Report: Yahoo and Microsoft fighting to supplant Google search on iPhone

Google Search 3.2 for iOS (iPhone screenshot 001)

According to a report Tuesday by The Information, a technology website started by The Wall Street Journal writer Jessica Lessin, both Microsoft and Google are “fighting” to boot Google search from the iPhone and other Apple devices.

If true, the move wouldn’t be unheard of: Apple teams up with alternate search providers in markets like China.

Apple earns a small commission from search ad revenue each time a user performs a Google search from Safari’s address bar on the Mac, iPhone, iPod touch or iPad.

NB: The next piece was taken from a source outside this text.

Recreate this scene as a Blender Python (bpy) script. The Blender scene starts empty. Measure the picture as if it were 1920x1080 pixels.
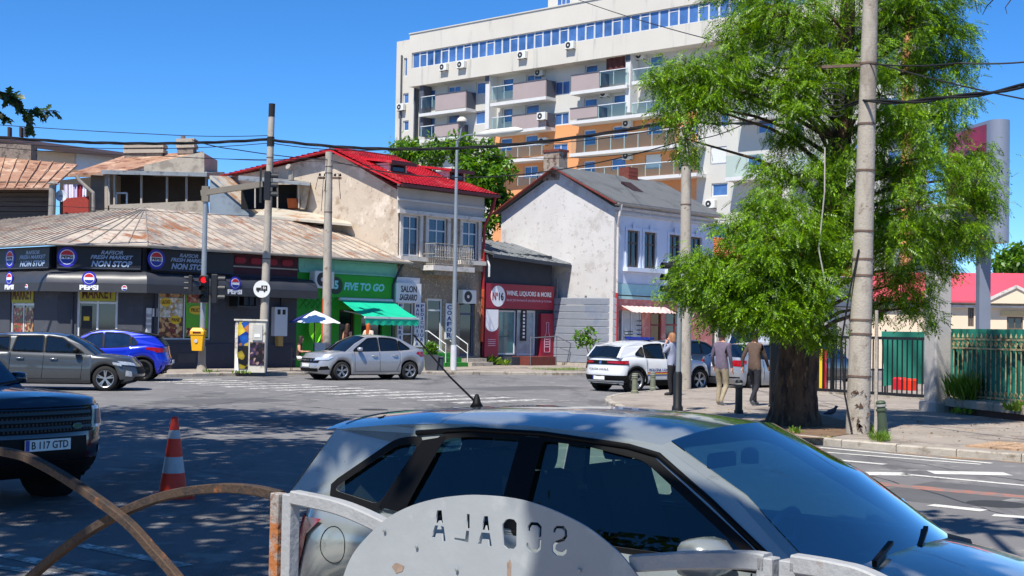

With that deal expiring sometime in 2015, Microsoft and Yahoo are now hoping the Cupertino firm won’t renew it and will instead make their respective service the default search choice on iOS.

Yahoo and Microsoft execs have reportedly already met with Eddy Cue, Apple’s Senior Vice President of Internet Software and Services, to discuss a possible deal.

It’s worth keeping in mind that Apple already replaced Google with Bing as the default search engine for Siri. Not only that, but OS X Yosemite’s Spotlight search now delivers Bing results.

The rest of The Information’s article is behind a paywall so we could only glean tidbits from the headline and the introductory paragraph, which states that Apple is among companies “still wringing billions of dollars a year from search ads”.

With the upcoming expiration of the search distribution deal, all eyes are now on Apple’s Safari web browser, writer Amir Efrati stated. Even though Apple’s market share on mobile is below twenty percent and even less on desktop, the company sold more than 800 million iOS devices to date and more than five million Macs sold in the September quarter.

With such a strong installed base of active users, supplanting Google with a rival search service could help put a dent in Google’s search dominance. The rumor arrives following Yahoo CEO Marissa Mayer’s decision last week to replace Google with Yahoo as the default search engine for the Firefox browser in the United States.

Google’s search dominance is being challenged in Europe, where the company controls 90 percent of all web searches, giving it unequaled power it doesn’t enjoy in the United States.

In addition to dealing with Europe’s new “right to be forgotten” rule, Google is also facing a EU resolution proposing to separate its search business from the rest of the company.

The plan to break up Google in Europe drew ire from the United States officials who argue politicians “should not influence the EU’s antitrust inquiry into the world’s most popular Internet search engine,” according to a Reuters report today.